__AIM OF THE TASK__. Your task is to reproduce, verbatim and without pictures, the lines from the opening of the listing through the line containing "return tab[-1][1]".

__DATASET EXCERPT__.
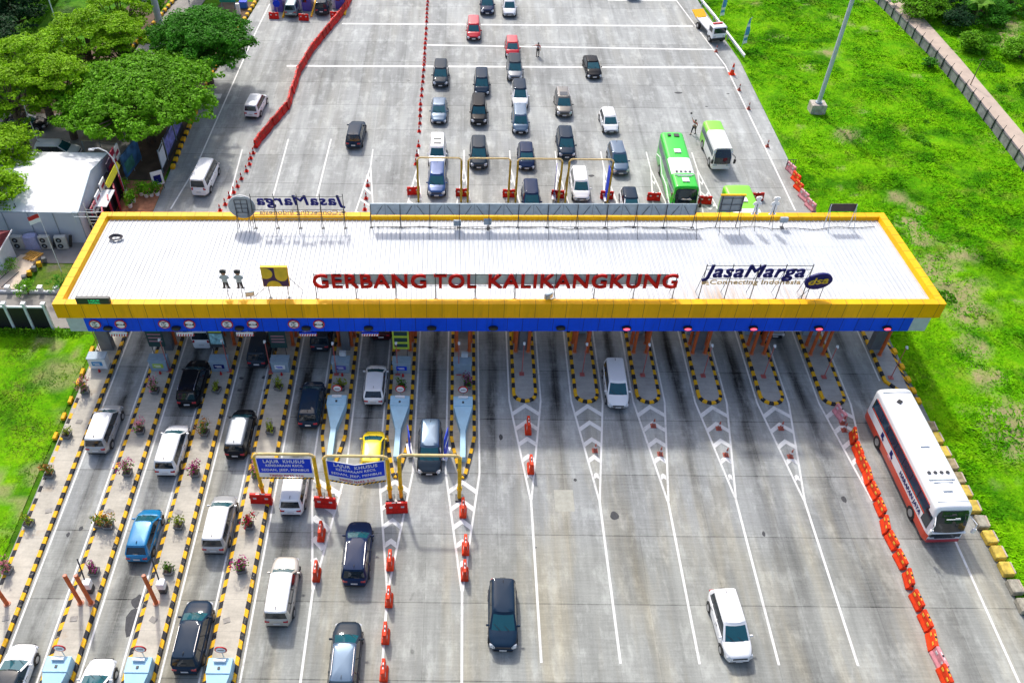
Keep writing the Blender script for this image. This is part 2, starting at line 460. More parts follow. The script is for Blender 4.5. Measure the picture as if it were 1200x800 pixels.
# ---------------------------------------------------------------- vehicles
PAINT = {}
def paint(name, col, metal=.35, rough=.32):
    dark = max(col) < .08
    return pm('paint_'+name, col, .6 if dark else rough, 0 if dark else metal*.5, var=.03, scale=1.2, coat=.32 if dark else .6, spec=.05 if dark else .3)
PC = dict(
    white=paint('white', (.82, .82, .82), 0, .35), pearl=paint('pearl_white', (.75, .76, .77), .1, .3),
    silver=paint('silver', (.42, .43, .44), .6), greysilver=paint('grey_silver', (.13, .15, .18), .6),
    grey=paint('dark_grey', (.020, .032, .048), .4), black=paint('black', (.004, .006, .010), .2, .25),
    navy=paint('navy', (.008, .022, .068), .4), blueblack=paint('blue_black', (.008, .024, .050), .4, .28),
    steel=paint('steel_blue', (.07, .12, .19), .6), blue=paint('deep_blue', (.012, .055, .19), .4),
    sky=paint('bright_blue', (.001, .17, .38), .2), red=paint('red', (.50, .006, .02), .1),
    maroon=paint('maroon', (.06, .012, .016), .4), yellow=paint('yellow', (.90, .66, .002), 0),
    brown=paint('grey_brown', (.15, .14, .125), .5), beige=paint('champagne', (.50, .46, .40), .4),
    green=paint('bright_green', (.006, .52, .012), 0), lime=paint('lime', (.20, .66, .01), 0),
    orange=paint('orange_red', (.72, .045, .004), 0), teal=paint('teal_silver', (.20, .28, .29), .6))

def lerp_tab(tab, x):
    for (a, va), (b, vb) in zip(tab, tab[1:]):
        if x <= b:
            t = 0 if b == a else (x-a)/(b-a); t = t*t*(3-2*t)
            return va+(vb-va)*t
    return tab[-1][1]

# type: length, width, height, belt, screen base, roof front, roof rear, rear base (fractions of the half length), hood front z, rear deck z
CT = dict(
    mpv=dict(L=4.30, W=1.70, H=1.66, belt=.98, sf=.60, tf=.24, tr=-.86, sr=-.95, hood=.74, deck=.98),
    suv=dict(L=4.45, W=1.76, H=1.70, belt=1.03, sf=.54, tf=.16, tr=-.82, sr=-.94, hood=.88, deck=1.03),
    boxy=dict(L=4.50, W=1.74, H=1.76, belt=1.05, sf=.52, tf=.24, tr=-.90, sr=-.95, hood=.95, deck=1.05),
    hatch=dict(L=3.85, W=1.66, H=1.48, belt=.92, sf=.60, tf=.18, tr=-.72, sr=-.93, hood=.68, deck=.95),
    sedan=dict(L=4.50, W=1.74, H=1.42, belt=.90, sf=.46, tf=.08, tr=-.50, sr=-.74, hood=.68, deck=.93),
    van=dict(L=4.95, W=1.75, H=2.05, belt=1.10, sf=.80, tf=.52, tr=-.94, sr=-.97, hood=.92, deck=1.10),
)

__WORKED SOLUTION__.
Keep writing the Blender script for this image. This is part 2, starting at line 460. More parts follow. The script is for Blender 4.5. Measure the picture as if it were 1200x800 pixels.
# ---------------------------------------------------------------- vehicles
PAINT = {}
def paint(name, col, metal=.35, rough=.32):
    dark = max(col) < .08
    return pm('paint_'+name, col, .6 if dark else rough, 0 if dark else metal*.5, var=.03, scale=1.2, coat=.32 if dark else .6, spec=.05 if dark else .3)
PC = dict(
    white=paint('white', (.82, .82, .82), 0, .35), pearl=paint('pearl_white', (.75, .76, .77), .1, .3),
    silver=paint('silver', (.42, .43, .44), .6), greysilver=paint('grey_silver', (.13, .15, .18), .6),
    grey=paint('dark_grey', (.020, .032, .048), .4), black=paint('black', (.004, .006, .010), .2, .25),
    navy=paint('navy', (.008, .022, .068), .4), blueblack=paint('blue_black', (.008, .024, .050), .4, .28),
    steel=paint('steel_blue', (.07, .12, .19), .6), blue=paint('deep_blue', (.012, .055, .19), .4),
    sky=paint('bright_blue', (.001, .17, .38), .2), red=paint('red', (.50, .006, .02), .1),
    maroon=paint('maroon', (.06, .012, .016), .4), yellow=paint('yellow', (.90, .66, .002), 0),
    brown=paint('grey_brown', (.15, .14, .125), .5), beige=paint('champagne', (.50, .46, .40), .4),
    green=paint('bright_green', (.006, .52, .012), 0), lime=paint('lime', (.20, .66, .01), 0),
    orange=paint('orange_red', (.72, .045, .004), 0), teal=paint('teal_silver', (.20, .28, .29), .6))

def lerp_tab(tab, x):
    for (a, va), (b, vb) in zip(tab, tab[1:]):
        if x <= b:
            t = 0 if b == a else (x-a)/(b-a); t = t*t*(3-2*t)
            return va+(vb-va)*t
    return tab[-1][1]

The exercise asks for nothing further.